Pullman is a veteran of those years: writing in a genre before it really was a genre, which the popularity of his books helped to create. Writing in Oxford in the heyday of Richard Dawkins, he felt passionately that Lewis and Tolkien, and their Christianity, had to be dethroned from their place within fantasy fiction; if His Dark Materials is a Miltonian parable, whether it is God or Lewis whose controlling influence must be exorcised is an open question.

I loved The Golden Compass, felt deeply meh about The Subtle Knife, and liked parts of The Amber Spyglass. I never re-read the series, which in my case is usually a bad sign. I didn’t object to the content, although one would have to be an idiot to miss the thumping import of the allegory; I simply couldn’t warm to Pullman’s writing.

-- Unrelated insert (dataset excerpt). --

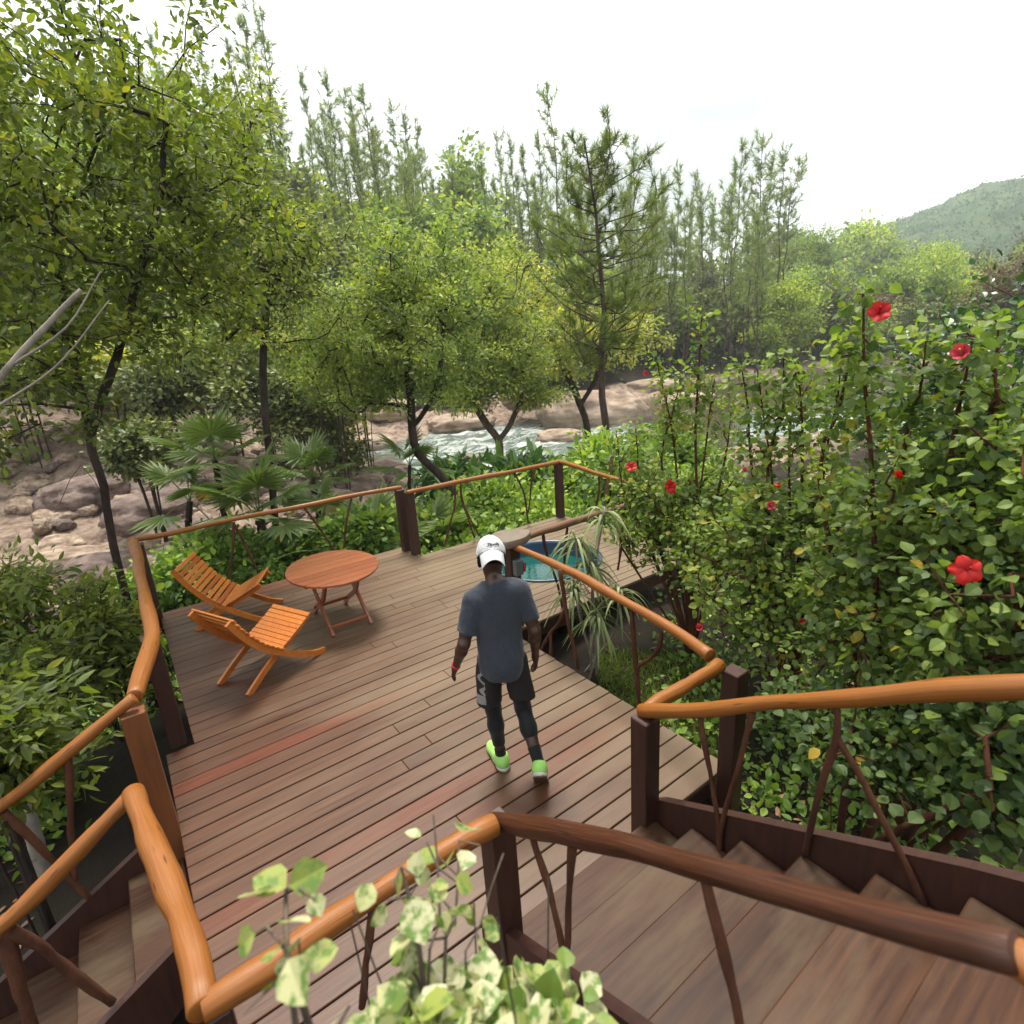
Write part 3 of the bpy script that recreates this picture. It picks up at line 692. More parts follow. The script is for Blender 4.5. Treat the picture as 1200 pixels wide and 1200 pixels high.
railing('log railing along the far edge of the deck extension with one square corner post',
    [([at(477, 577, 1.0), at(520, 568, 1.0), at(560, 560, 1.0), at(603, 552, 1.0), at(656, 541, 1.0)], .038, .04), ([at(656, 541, 1.0), at(676, 547, 1.0), at(700, 555, 1.0), at(745, 568, 1.0)], .036, .036)],
    [(6.1, 7.2, 0, .98), (6.1, 5.1, 0, .98)],
    [[[iny(533, 569, 7.25), iny(533, 590, 7.25), iny(526, 620, 7.25), iny(520, 641, 7.25)]], [[iny(540, 565, 7.25), iny(541, 583, 7.25), iny(548, 605, 7.25), iny(556, 630, 7.25)], [iny(542, 590, 7.25), iny(552, 610, 7.25), iny(562, 628, 7.25)]],
     [[iny(603, 554, 7.25), iny(613, 575, 7.25), iny(617, 595, 7.25), iny(619, 613, 7.25)], [iny(628, 549, 7.25), iny(623, 565, 7.25), iny(621, 585, 7.25), iny(619, 600, 7.25)]],
     [[inx(702, 557, 6.14), inx(702, 575, 6.14), inx(699, 592, 6.14), inx(697, 604, 6.14)]], [[inx(728, 565, 6.14), inx(731, 580, 6.14), inx(728, 596, 6.14)]]], r=.017)
m = MB(); a, b_ = np.array([6.32, 6.55, -.55]), inx(718, 533, 6.5); m.bar(a - np.array([6.32, 6.55, -.55]), b_ - a, .11, .05, b=.004)
o = thing('leaning_plank', 'grey-brown plank leaning upright just outside the far corner of the deck', 'plank', a); m.build('board', M_LOGG, o, autosmooth=30)
CAP = at(598, 627, 1.04)[:2]
cr_ = railing('light brown log railing from the wooden slab past the blue tub into the hibiscus',
    [([np.array([CAP[0] + .12, CAP[1] - .05, .98]), at(640, 621, 1.0), at(692, 605, 1.0), at(735, 592, 1.0), at(778, 578, 1.0)], .045, .042)], [],
    [[[iny(636, 624, 4.5), iny(641, 650, 4.5), iny(652, 680, 4.5), iny(659, 712, 4.5)]], [[iny(665, 616, 4.5), iny(662, 650, 4.5), iny(661, 685, 4.5), iny(662, 712, 4.5)]], [[iny(732, 595, 4.5), iny(736, 625, 4.5), iny(740, 660, 4.5)]], [[iny(730, 598, 4.5), iny(729, 630, 4.5), iny(724, 668, 4.5)]]], M_LOGG, r=.017)
st = thing('slab_post', 'post capped with a thick flat wooden slab at the inner corner of the deck', 'post', (CAP[0], CAP[1], 0))
m = MB(); m.box((-.065, -.065, 0), (.065, .065, .94), .5, .006); m.build('post', M_DARK, st, autosmooth=30)
an = np.linspace(0, 2 * PI, 41)[:-1]; rr_ = .215 * (1 + .1 * np.cos(3 * an + .6) + .05 * np.cos(5 * an)); k = np.arange(40); k2 = (k + 1) % 40
V = np.concatenate([np.stack([rr_ * s * np.cos(an), rr_ * s * np.sin(an) * .9, np.full(40, z)], 1) for s, z in ((.72, .945), (.96, .965), (1.0, .985), (.98, 1.035), (.955, 1.042))] + [np.array([[0, 0, .945], [0, 0, 1.042]])])
m = MB(); m.add(V, [np.concatenate([np.stack([i * 40 + k, i * 40 + k2, (i + 1) * 40 + k2, (i + 1) * 40 + k], 1) for i in range(4)]), np.stack([k2, k, np.full(40, 200)], 1), np.stack([160 + k, 160 + k2, np.full(40, 201)], 1)]); m.build('slab', M_SLAB, st, autosmooth=40)
gd = thing('meter_box', 'small grey box with a red pull fixed to the slab-topped post', 'box', (CAP[0] + .0, CAP[1] - .1, .62))
m = MB(); m.box((-.05, -.035, 0), (.05, .03, .17), .5, .008); m.build('case', plain('grey_plastic', (.16, .18, .18), .4), gd, autosmooth=30)
m = MB(); m.tube(np.array([(.06, -.02, .03), (.075, -.02, .12)]), .018, 8); m.build('pull', plain('red_plastic', (.3, .02, .03), .4), gd)
railing('varnished log railing along the right deck edge, from the slab post to the corner post',
    [([at(604, 641, .95), at(640, 656, .93), at(670, 671, .92), at(708, 692, .91), at(745, 713, .9), at(795, 742, .9), at(832, 768, .9)], .04, .046), ([at(756, 832, .9), at(800, 806, .9), at(843, 779, .9)], .042, .045)],
    [(2.87, 1.74, -.6, .86)],
    [[[inx(656, 668, 3.03), inx(660, 690, 3.03), inx(663, 714, 3.03), inx(668, 740, 3.03), inx(674, 765, 3.03), inx(677, 784, 3.03)], [inx(663, 712, 3.03), inx(655, 730, 3.03), inx(645, 742, 3.03), inx(634, 762, 3.03)], [inx(645, 742, 3.03), inx(646, 757, 3.03), inx(645, 773, 3.03)]],
     [[inx(740, 716, 3.0), inx(743, 750, 3.0), inx(746, 785, 3.0), inx(750, 835, 3.0)], [inx(775, 740, 2.98), inx(773, 757, 2.98), inx(760, 773, 2.99), inx(747, 784, 3.0), inx(749, 815, 3.0)]]], r=.02)
A_, B_, C_ = at(156, 929, 1.0), at(238, 1182, 1.0), at(580, 966, .97)
railing('thick bright orange log railing along the near left edge beside the left stairs',
    [([A_, at(170, 970, 1.0), at(195, 1030, 1.0), at(215, 1085, 1.0), at(228, 1130, 1.0), B_], .052, .054)], [(B_[0] + .02, B_[1] + .03, -.6, .95)], [], w=.1)
railing('orange log railing across the near deck edge, half hidden by the variegated shrub',
    [([B_, at(320, 1130, .99), at(400, 1072, .98), at(480, 1022, .97), at(545, 985, .97), C_], .05, .046)], [(1.0, 1.7, -.3, .92)],
    [[[iny(440, 1052, 1.64), iny(434, 1090, 1.64), iny(428, 1140, 1.66), iny(424, 1180, 1.66)]]], pmat=M_DARK)
railing('orange log rail of the right staircase, on its far side against the hibiscus',
    [([inx(752, 833, 2.1), inx(820, 831, 2.12), inx(900, 824, 2.14), inx(1000, 817, 2.14), inx(1100, 809, 2.14), inx(1200, 806, 2.14), inx(1300, 800, 2.14)], .04, .04)],
    [(2.09, 1.8, -.3, .86)],
    [[[inx(820, 838, 2.13), inx(830, 895, 2.12), inx(841, 960, 2.11), inx(843, 1000, 2.11)], [inx(882, 835, 2.13), inx(868, 890, 2.12), inx(850, 950, 2.11), inx(842, 998, 2.11)]],
     [[inx(980, 826, 2.13), inx(981, 862, 2.12), inx(960, 930, 2.11), inx(943, 1000, 2.11)], [inx(981, 864, 2.12), inx(1005, 905, 2.12), inx(1033, 958, 2.11), inx(1060, 1010, 2.11), inx(1084, 1062, 2.11)]]], r=.0155)
n0, n1 = inx(577, 962, 1.0), inx(1195, 1118, 1.0)
railing('heavy dark brown log rail of the right staircase, nearest the viewer',
    [([n0, inx(700, 984, 1.0), inx(800, 1013, 1.0), inx(900, 1042, 1.0), inx(1000, 1069, 1.0), inx(1100, 1094, 1.0), n1], .046, .033)], [],
    [[[inx(624, 980, 1.0), inx(643, 1040, 1.0), inx(655, 1090, .98), inx(663, 1140, .97)], [inx(671, 990, 1.0), inx(667, 1050, 1.0), inx(666, 1100, .98), inx(664, 1150, .97)]], [[inx(826, 1030, 1.0), inx(843, 1095, .98), inx(858, 1150, .97), inx(872, 1225, .97)]]], M_LOGB, r=.0165)
railing('short orange log rail turning the corner at the head of the right staircase', [([n1 + np.array([0, .02, -.01]), n1 + np.array([.02, -.3, -.02]), n1 + np.array([.0, -.8, -.02])], .035, .04)], [(1.0, -.15, .3, 1.86)])
railing('far orange log rail of the left stairs, sloping down from the square post',
    [([iny(157, 818, 3.77), iny(100, 865, 3.77), iny(50, 906, 3.77), iny(0, 946, 3.77), iny(-60, 994, 3.77)], .04, .04)], [],
    [[[iny(80, 880, 3.77), iny(82, 930, 3.77), iny(84, 985, 3.77), iny(88, 1030, 3.77)]], [[iny(5, 952, 3.77), iny(40, 985, 3.77), iny(72, 1018, 3.77), iny(104, 1052, 3.77)]]], r=.02)
railing('near orange log rail of the left stairs, meeting the thick log at its top',
    [([A_ + np.array([0, 0, -.005]), iny(110, 978, 2.86), iny(60, 1030, 2.86), iny(0, 1088, 2.86), iny(-50, 1140, 2.86)], .042, .042)], [],
    [[[iny(8, 1085, 2.86), iny(12, 1120, 2.86), iny(25, 1165, 2.86), iny(42, 1220, 2.86)], [iny(12, 1092, 2.86), iny(55, 1115, 2.86), iny(95, 1147, 2.86), iny(132, 1175, 2.86)]]], r=.03)

# ------------------------------------------------------------------ the two staircases
def prism(m, poly, axis, a0, a1, tint=.5):
    """extrudes a polygon (list of 2-D points) along an axis"""
    n = len(poly); P = np.array(poly, float); o = [i for i in range(3) if i != axis]; V = np.zeros((2 * n, 3))
    for s, a in ((0, a0), (1, a1)): V[s * n:(s + 1) * n, o[0]] = P[:, 0]; V[s * n:(s + 1) * n, o[1]] = P[:, 1]; V[s * n:(s + 1) * n, axis] = a
    k = np.arange(n); k2 = (k + 1) % n
    m.V.append(V); m.A.append(np.full(2 * n, tint)); m.F.append(np.stack([k, k2, n + k2, n + k], 1) + m.n)
    m.F.append(np.arange(n)[None, ::-1] + m.n); m.F.append((np.arange(n) + n)[None] + m.n); m.n += 2 * n
sr = thing('staircase', 'broad wooden staircase climbing from the deck on the right', 'stairs', (1.55, 1.8, 0))
ox, oy = 1.55, 1.8
for X in (.955, 2.125):
    m = MB(); prism(m, [(y - oy, z) for y, z in ((1.86, -.10), (1.86, .2), (1.70, .325), (.35, 1.03), (.22, 1.09), (-.6, 1.40), (-.7, 1.40), (-.7, 1.05), (.1, .70), (1.4, .02))], 0, X - ox, X - ox + .048); m.build('stringer', M_DARK, sr, autosmooth=30)
for k in range(8):
    m = MB(); y = 1.78 - .29 * k; z = .155 + .155 * k; rg = np.random.default_rng(k)
    m.box((1.005 - ox, y - .325 - oy, z - .045), (2.12 - ox, y - oy, z), rg.random(), .008)
    m.build('tread', M_TREAD, sr, autosmooth=30)
sl2 = thing('staircase', 'wooden stairs with dark treads going down off the left side of the deck', 'stairs', (-.2, 3.3, 0))
ox, oy = -.2, 3.3
for Y in (2.83, 3.77):
    m = MB(); prism(m, [(x - ox, z) for x, z in ((-.22, -.22), (-.22, .04), (-.30, .06), (-1.6, -.66), (-1.6, -1.1), (-1.3, -1.1))], 1, Y - oy, Y - oy + .048); m.build('stringer', M_DARK, sl2, autosmooth=30)
for k in range(1, 6):
    m = MB(); x = -.215 - .29 * (k - 1); z = -.17 * k
    m.box((x - .31 - ox, 2.883 - oy, z - .045), (x - ox, 3.765 - oy, z), .5, .008)
    m.build('tread', M_TREAD, sl2, autosmooth=30)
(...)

Seventeen years on, we now have Star Wars: Episode One — ahem, The Book of Dust. Not a prequel but an “equal” is apparently what Pullman would like to call La Belle Sauvage, a stand-alone story in which characters from the later trilogy, most importantly the infant Lyra, appear but are not the main characters. The publicity campaign has been, by all accounts, epic: the old saw that children’s fantasy couldn’t make money has died a thousand deaths, and we are in a vacuum between epic fantasy trilogies that, clearly, Knopf would like The Book of Dust to fill.

Critical praise is fulsome, and even Rowan Williams has pronounced the series spiritual. If you have children who love His Dark Materials or if you love it yourself, it is a return to Pullman’s quasi-steampunk 19th-century world with many of its best characters, and it is an opportunity for Pullman to work again with his best idea (which, to his credit, he knows is his best idea): that in his world, every person has a daemon, a talking, animal totemic personification of opposite sex that morphs and changes constantly in childhood before settling into adulthood into a fixed aspect of the human’s personality. Both fantasy and science fiction at their best invite meditations on what it means to be human, precisely by placing human characters in an alien or fantasy world: Narnia famously had talking animals who were emphatically not human, and the races of Middle-Earth allowed Tolkien to externalize different aspects of human personality and culture.

Likewise, Pullman’s daemons give him a dramatic visual vocabulary by which to represent, even to allegorize, a spectrum of moral complexity: in the Book of Dust, we meet adults with daemons who are a lemur, a badger, a mastiff, a marmoset, an owl, a golden monkey, a snow leopard, and most powerfully, a maimed hyena. Intimacy, including sexual intimacy, is expressed through daemon-daemon interaction, and Pullman posits a rather artificial social taboo against touching someone else’s daemon except in extraordinary circumstances.

La Belle Sauvage begins in Pullman’s native Oxford, whose canals, water meadows, and neighborhoods are lovingly described. His main character, Malcolm, works at his parents’ pub, The Trout (a real place in our world, including the peacocks), until he finds himself drawn into a le Carré-inflected world of Oxford scholars involved in intelligence-gathering, shady government agencies, and an increasingly coercive church, The Magisterium.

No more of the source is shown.